EDUCATION

Students May Learn More From Attractive Teachers!?

We all judge people on appearance. As much as people try to judge on person on their actual characteristics, appearance is one of the first things we notice, and we use this sensory information to form an immediate impression of that person. My question  is, how do we judge teachers based on their appearance, and what inferences we make from their appearance to their ability.

Teachers, like everyone else in society, have different attire to others. Some are more formal than others in full suits, others more casual; and some dressed according to what subject they teach (for example PE teachers wearing sports-wear). I had a science teacher who always wore a white lab coat over their suit. Now despite never seeming to be in situations that require a lab coat, it did seem to make them look more qualified and generally a better educated teacher.  What a teacher wears affects students perceptions about them (Herbon and Workman, 2000).

Workman (1984-85) found that teachers in professional clothing (such as suits/looking very smart) were rated as more intelligent, credible, and better prepared as teachers. Of course, the perception of their ability will eventually be replaced by their actual ability and results. This is the case for students who get repeated interactions with teachers, but parents who meet a teacher only a few times will most certainly judge them partly on appearance. Also, other characteristics may be judged from appearance, such as if they are strict, friendly, or even approachable.

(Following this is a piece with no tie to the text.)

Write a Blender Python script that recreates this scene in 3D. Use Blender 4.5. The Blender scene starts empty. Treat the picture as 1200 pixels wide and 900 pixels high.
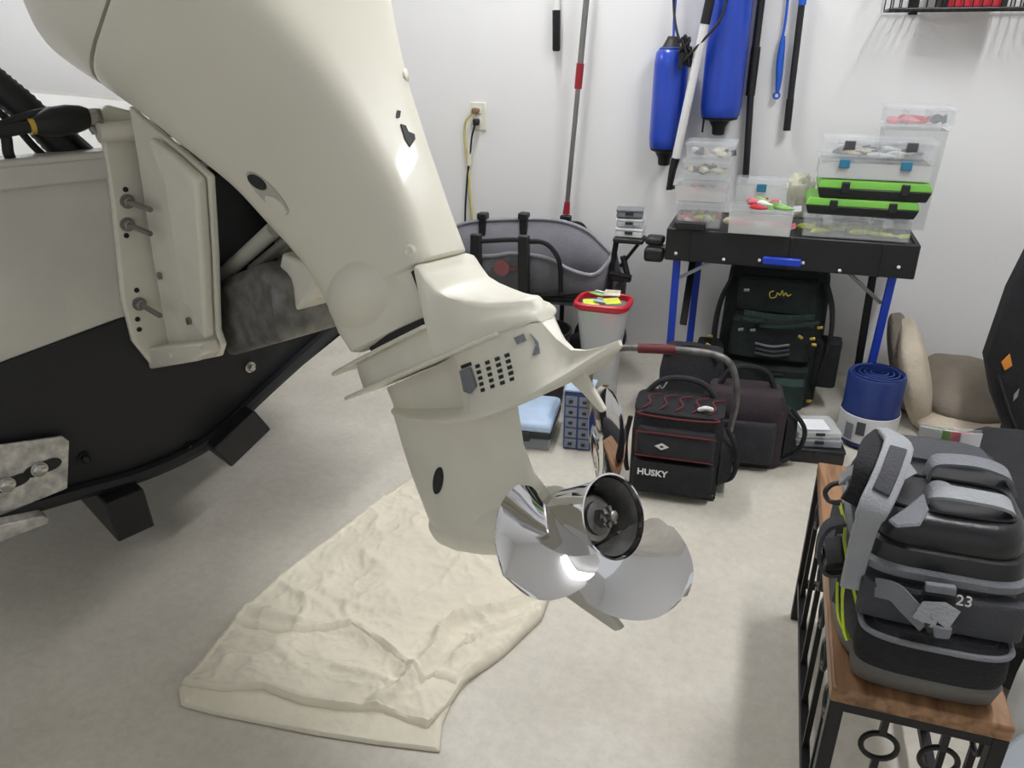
import bpy, bmesh, math, random
from math import sin, cos, pi, radians, sqrt, atan2, exp
from mathutils import Vector, Matrix, noise
from mathutils.bvhtree import BVHTree
random.seed(7)
S = bpy.context.scene
COL = S.collection
# ---------------------------------------------------------------- camera
F, PITCH, YAW, EYE = 901.0, radians(24), radians(18.4), Vector((0, 0, 1.35))
FW = Vector((-sin(YAW)*cos(PITCH), cos(YAW)*cos(PITCH), -sin(PITCH)))
RT = Vector((cos(YAW), sin(YAW), 0)); UP = RT.cross(FW)
cam = bpy.data.objects.new('camera', bpy.data.cameras.new('camera')); COL.objects.link(cam)
cam.data.lens = F/1200*36; cam.data.sensor_width = 36; cam.data.clip_start = .02
m = Matrix((RT, UP, -FW)).transposed().to_4x4(); m.translation = EYE; cam.matrix_world = m
S.camera = cam
# ---------------------------------------------------------------- world, exposure
W = bpy.data.worlds.new('world'); S.world = W; W.use_nodes = True
W.node_tree.nodes['Background'].inputs[0].default_value = (.95, .97, 1, 1)
W.node_tree.nodes['Background'].inputs[1].default_value = .44
S.view_settings.view_transform = 'Standard'; S.view_settings.look = 'None'
S.view_settings.exposure = 0.60; S.view_settings.gamma = 1; S.view_settings.use_curve_mapping = False
LAMPS = [(-1.0, 2.75, 1.0, 30.), (.75, 1.75, 1.25, 39.), (-3.6, 2.4, 1.0, 26.)]   # ceiling tubes: x, y, length, strength

# ---------------------------------------------------------------- materials
def lin(c): return tuple((v/255/12.92 if v/255 <= .04045 else ((v/255+.055)/1.055)**2.4) for v in c)
MATS = {}
def mat(name, col, rough=.5, metal=0., var=.0, vscale=8., bump=0., bscale=60., clear=None, coat=0., emit=0., spec=.5, aniso=0.):
    """procedural principled material; var = lightness mottling, clear = share of see-through"""
    m = bpy.data.materials.new(name); m.use_nodes = True; nt = m.node_tree; N = nt.nodes; L = nt.links
    b = N['Principled BSDF']; c = (*lin(col), 1)
    b.inputs['Base Color'].default_value = c; b.inputs['Roughness'].default_value = rough
    b.inputs['Metallic'].default_value = metal; b.inputs['Coat Weight'].default_value = coat
    b.inputs['Specular IOR Level'].default_value = spec
    tc = N.new('ShaderNodeTexCoord')
    if var:
        n = N.new('ShaderNodeTexNoise'); n.inputs['Scale'].default_value = vscale; n.inputs['Detail'].default_value = 6
        L.new(tc.outputs['Object'], n.inputs['Vector'])
        r = N.new('ShaderNodeValToRGB'); r.color_ramp.elements[0].position = .3; r.color_ramp.elements[1].position = .7
        r.color_ramp.elements[0].color = (*[v*(1-var) for v in c[:3]], 1); r.color_ramp.elements[1].color = (*[min(1, v*(1+var)) for v in c[:3]], 1)
        L.new(n.outputs['Fac'], r.inputs['Fac']); L.new(r.outputs['Color'], b.inputs['Base Color'])
    if bump:
        n = N.new('ShaderNodeTexNoise'); n.inputs['Scale'].default_value = bscale; n.inputs['Detail'].default_value = 4
        L.new(tc.outputs['Object'], n.inputs['Vector'])
        bp = N.new('ShaderNodeBump'); bp.inputs['Strength'].default_value = bump; bp.inputs['Distance'].default_value = .01
        L.new(n.outputs['Fac'], bp.inputs['Height']); L.new(bp.outputs['Normal'], b.inputs['Normal'])
    if emit:
        b.inputs['Emission Color'].default_value = c; b.inputs['Emission Strength'].default_value = emit
    if clear is not None:
        t = N.new('ShaderNodeBsdfTransparent'); mx = N.new('ShaderNodeMixShader'); mx.inputs[0].default_value = 1-clear
        L.new(t.outputs[0], mx.inputs[1]); L.new(b.outputs[0], mx.inputs[2]); L.new(mx.outputs[0], N['Material Output'].inputs['Surface'])
    MATS[name] = m; return m
def concrete():
    m = mat('concrete', (196, 193, 187), .38, var=.0); nt = m.node_tree; N = nt.nodes; L = nt.links; b = N['Principled BSDF']
    tc = N.new('ShaderNodeTexCoord'); mixes = None
    def nz(s, d, ro=.6):
        n = N.new('ShaderNodeTexNoise'); n.inputs['Scale'].default_value = s; n.inputs['Detail'].default_value = d; n.inputs['Roughness'].default_value = ro
        L.new(tc.outputs['Object'], n.inputs['Vector']); return n
    a = nz(1.7, 8); r = N.new('ShaderNodeValToRGB'); L.new(a.outputs['Fac'], r.inputs['Fac'])
    e = r.color_ramp.elements; e[0].position = .32; e[0].color = (*lin((190, 184, 170)), 1); e[1].position = .68; e[1].color = (*lin((218, 213, 200)), 1)
    g = nz(38, 6, .75); r2 = N.new('ShaderNodeValToRGB'); L.new(g.outputs['Fac'], r2.inputs['Fac'])
    e = r2.color_ramp.elements; e[0].position = .25; e[0].color = (.80, .79, .78, 1); e[1].position = .6; e[1].color = (1, 1, 1, 1)
    mx = N.new('ShaderNodeMix'); mx.data_type = 'RGBA'; mx.blend_type = 'MULTIPLY'; mx.inputs[0].default_value = .8
    L.new(r.outputs['Color'], mx.inputs[6]); L.new(r2.outputs['Color'], mx.inputs[7]); L.new(mx.outputs[2], b.inputs['Base Color'])
    sp = nz(9, 5); r3 = N.new('ShaderNodeValToRGB'); L.new(sp.outputs['Fac'], r3.inputs['Fac'])
    e = r3.color_ramp.elements; e[0].position = .3; e[0].color = (.3, .3, .3, 1); e[1].position = .7; e[1].color = (.55, .55, .55, 1)
    L.new(r3.outputs['Color'], b.inputs['Roughness'])
    bp = N.new('ShaderNodeBump'); bp.inputs['Strength'].default_value = .12; bp.inputs['Distance'].default_value = .01
    L.new(g.outputs['Fac'], bp.inputs['Height']); L.new(bp.outputs['Normal'], b.inputs['Normal'])
    return m
def wood():
    m = mat('stained_wood', (134, 92, 58), .45); nt = m.node_tree; N = nt.nodes; L = nt.links; b = N['Principled BSDF']
    tc = N.new('ShaderNodeTexCoord'); mp = N.new('ShaderNodeMapping'); mp.inputs['Scale'].default_value = (14, 1.3, 14)
    L.new(tc.outputs['Object'], mp.inputs['Vector'])
    n = N.new('ShaderNodeTexNoise'); n.inputs['Scale'].default_value = 3.5; n.inputs['Detail'].default_value = 8; n.inputs['Distortion'].default_value = .8
    L.new(mp.outputs[0], n.inputs['Vector']); r = N.new('ShaderNodeValToRGB'); L.new(n.outputs['Fac'], r.inputs['Fac'])
    e = r.color_ramp.elements; e[0].position = .3; e[0].color = (*lin((98, 66, 42)), 1); e[1].position = .7; e[1].color = (*lin((164, 124, 88)), 1)
    L.new(r.outputs['Color'], b.inputs['Base Color'])
    bp = N.new('ShaderNodeBump'); bp.inputs['Strength'].default_value = .15; L.new(n.outputs['Fac'], bp.inputs['Height']); L.new(bp.outputs['Normal'], b.inputs['Normal'])
    return m
concrete(); wood()
mat('wall_paint', (233, 233, 232), .6, bump=.03, bscale=25)
mat('ceiling_paint', (228, 228, 226), .7, bump=.03)
mat('cream_gelcoat', (222, 219, 203), .42, coat=.12, var=.03, vscale=3)
mat('cream_cast', (223, 220, 205), .38, var=.06, vscale=9, bump=.05, bscale=30)
mat('cream_underside', (186, 184, 172), .5, var=.08)
mat('seam_dark', (28, 29, 28), .6)
mat('aluminium', (204, 202, 194), .42, .25, var=.08, vscale=5, bump=.06, bscale=120)
mat('rough_aluminium', (196, 194, 188), .45, .7, var=.35, vscale=40, bump=.4, bscale=60)
mat('hull_black', (20, 21, 24), .55, var=.25, vscale=6, bump=.05)
mat('rubber', (17, 17, 18), .55, bump=.1)
mat('black_plastic', (26, 27, 29), .42, bump=.05)
mat('black_metal', (24, 24, 25), .4, .3, bump=.06)
mat('black_fabric', (26, 27, 30), .85, var=.3, vscale=15, bump=.4, bscale=180)
mat('dark_fabric', (42, 42, 46), .85, var=.25, vscale=15, bump=.4, bscale=200)
mat('brown_fabric', (46, 36, 40), .85, var=.25, bump=.4, bscale=200)
mat('green_fabric', (22, 32, 30), .85, var=.35, vscale=12, bump=.4, bscale=150)
mat('pine_fabric', (32, 52, 46), .85, var=.3, vscale=12, bump=.4, bscale=150)
mat('strap_grey', (120, 123, 128), .8, var=.1, bump=.3, bscale=220)
mat('strap_light', (152, 155, 158), .75, var=.1, bump=.3, bscale=220)
mat('bag_grey', (66, 67, 72), .8, var=.15, bump=.3, bscale=220)
mat('bag_base', (104, 102, 98), .7, var=.1, bump=.15)
mat('moulded_black', (30, 31, 34), .36, bump=.06, bscale=140)
mat('neon', (206, 226, 60), .6)
mat('red_cord', (96, 30, 34), .6)
mat('red_plastic', (188, 36, 50), .4)
mat('mop_red', (150, 32, 44), .4)
mat('steel', (190, 188, 184), .24, .95, var=.05)
mat('brushed_steel', (150, 148, 144), .38, .9, var=.1)
mat('prop_steel', (222, 222, 224), .05, 1.0, bump=.015, bscale=12)
mat('soot_steel', (118, 117, 114), .5, .6, var=.4, vscale=30)
mat('rusty', (128, 100, 74), .6, .3, var=.3, vscale=50)
mat('blue_vinyl', (28, 66, 178), .3, coat=.3)
mat('blue_paint', (30, 66, 186), .4)
mat('blue_tool', (34, 92, 196), .4)
mat('navy_vinyl', (30, 50, 108), .42, var=.12, vscale=20, bump=.1, bscale=30)
mat('print_sleeve', (206, 206, 208), .5, var=.12, vscale=14)
mat('white_plastic', (226, 226, 222), .4)
mat('pale_plastic', (208, 212, 214), .4)
mat('pole_white', (220, 220, 218), .35)
mat('ivory', (226, 224, 206), .45)
mat('yellow_cord', (206, 196, 120), .5)
mat('clear_plastic', (226, 230, 232), .12, clear=.80)
mat('smoky_clear', (196, 204, 212), .2, clear=.62)
mat('frosted', (232, 234, 232), .3, clear=.55)
mat('bag_film', (226, 224, 196), .25, clear=.45, bump=.3, bscale=40)
mat('teal', (46, 120, 150), .4)
mat('lime', (112, 178, 66), .45)
mat('lure_yellow', (216, 226, 78), .5, var=.2, vscale=30)
mat('lure_pink', (226, 130, 140), .5, var=.25, vscale=30)
mat('lure_green', (140, 190, 110), .5, var=.25, vscale=30)
mat('lure_cream', (206, 200, 176), .5, var=.3, vscale=30)
mat('lure_red', (198, 52, 54), .5)
mat('lure_dark', (70, 72, 76), .5)
mat('lure_blue', (110, 150, 206), .5)
mat('wagon_grey', (120, 120, 126), .85, var=.1, vscale=10, bump=.3, bscale=160)
mat('wagon_light', (150, 150, 156), .85, var=.1, bump=.3, bscale=160)
mat('logo_red', (136, 84, 86), .85)
mat('paper', (232, 234, 236), .6)
mat('pale_blue', (176, 198, 222), .5, var=.1, vscale=20)
mat('taupe_cloth', (128, 119, 106), .9, var=.15, vscale=8, bump=.4, bscale=90)
mat('cream_cloth', (198, 186, 166), .9, var=.08, vscale=8, bump=.35, bscale=90)
mat('canvas', (224, 217, 197), .9, var=.05, vscale=7, bump=.5, bscale=22)
mat('gold', (206, 176, 84), .35, .8)
mat('thread_yellow', (186, 172, 70), .7)
mat('print_white', (225, 225, 225), .6)
mat('orange', (214, 136, 50), .5)
mat('dark_void', (12, 12, 12), .8)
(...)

Should it be then, if many students have to wear uniforms, that teachers should also. It will mean that they are generally perceived as similar and there will be no debate over appropriate clothing. Personally I think that teachers having their own appearance is perfectly acceptable as long as it is appropriate. It gives them character, individuality, and is a portrayal of their professional attitude that many will want to maintain.

This brings me onto a point of what is appropriate. Should it matter if a teacher has tattoos on show, or face piercings or wears jeans? Schools teachers seem to differ from lecturers in what they wear, possibly because lecturers are there to teach adults amid other tasks. It could be that, as teachers are role-models they should not have tattoos or face piercings as they are frowned upon professionally, but should a teacher’s appearance be judged so critically?